Wednesday, March 14, 2012

Berlin HDC should try not to discourage improvement

In order to get a grip on the difficulty of accepting the Berlin Historic District Commission’s (HDC) dismissal last week of the plans to re-do the Visitors Center, it might be best to consider the events of Monday night’s Town Council Meeting.
At that meeting, Newt Chandler spoke convincingly against inflexible architectural standards for those properties outside of the Historic District. His reasoning was simple: forcing the Planning Commission, of which he is the chair, to embrace rigidity will do nothing to encourage improvements in the rest of the town.

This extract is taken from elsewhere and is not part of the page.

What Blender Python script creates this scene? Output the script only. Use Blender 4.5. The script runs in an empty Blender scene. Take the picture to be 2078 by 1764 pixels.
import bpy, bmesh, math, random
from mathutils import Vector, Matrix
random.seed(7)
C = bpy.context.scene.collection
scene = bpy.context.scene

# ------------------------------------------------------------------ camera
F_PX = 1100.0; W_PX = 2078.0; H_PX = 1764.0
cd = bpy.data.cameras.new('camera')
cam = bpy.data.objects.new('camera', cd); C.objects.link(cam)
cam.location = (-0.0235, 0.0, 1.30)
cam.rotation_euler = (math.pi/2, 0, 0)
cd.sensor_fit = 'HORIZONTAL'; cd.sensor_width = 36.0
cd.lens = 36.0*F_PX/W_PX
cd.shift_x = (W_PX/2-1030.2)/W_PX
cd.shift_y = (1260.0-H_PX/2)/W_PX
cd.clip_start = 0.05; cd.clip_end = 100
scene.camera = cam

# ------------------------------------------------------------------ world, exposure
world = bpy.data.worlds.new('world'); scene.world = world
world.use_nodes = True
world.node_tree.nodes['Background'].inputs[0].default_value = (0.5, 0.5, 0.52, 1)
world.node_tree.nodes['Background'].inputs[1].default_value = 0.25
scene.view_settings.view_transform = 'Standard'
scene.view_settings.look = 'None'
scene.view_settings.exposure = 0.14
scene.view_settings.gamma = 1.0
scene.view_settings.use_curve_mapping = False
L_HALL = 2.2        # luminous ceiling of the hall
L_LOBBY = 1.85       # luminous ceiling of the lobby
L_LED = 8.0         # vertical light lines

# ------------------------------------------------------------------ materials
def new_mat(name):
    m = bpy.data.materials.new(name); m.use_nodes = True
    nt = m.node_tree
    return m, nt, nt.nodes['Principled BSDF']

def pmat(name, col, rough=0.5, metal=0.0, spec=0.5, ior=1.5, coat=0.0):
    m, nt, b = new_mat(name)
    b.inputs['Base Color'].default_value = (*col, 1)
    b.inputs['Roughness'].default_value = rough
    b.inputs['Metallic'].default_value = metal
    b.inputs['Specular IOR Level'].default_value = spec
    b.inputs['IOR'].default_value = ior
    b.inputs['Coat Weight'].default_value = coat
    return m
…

The notion that buildings should be left as is or converted into palaces all in one fell swoop is ridiculous and irresponsible. While the HDC may possibly succeed in making something they find “acceptable” so expensive it forces a Visitors Center scale-back, the strongest signal they sent with their terse, obscure rejection was a warning against improving other Downtown structures.
During Monday night’s Council meeting Zoning and HDC chair, Carol Rose, said the Commissioners didn’t want to court controversy, pointing out there was none when the cases were easily decided. In matters of aesthetic, especially since they are ever changing, a wise person provides constructive criticism.
Being dismissive, as the HDC was in quashing the Visitors Center request, is what courts controversy just as making empty lawsuit threats — as they did with the Atlantic Hotel window debacle, courts controversy. The HDC continues to demonstrate borderline obstructionism and, by their actions, a thirst for controversy.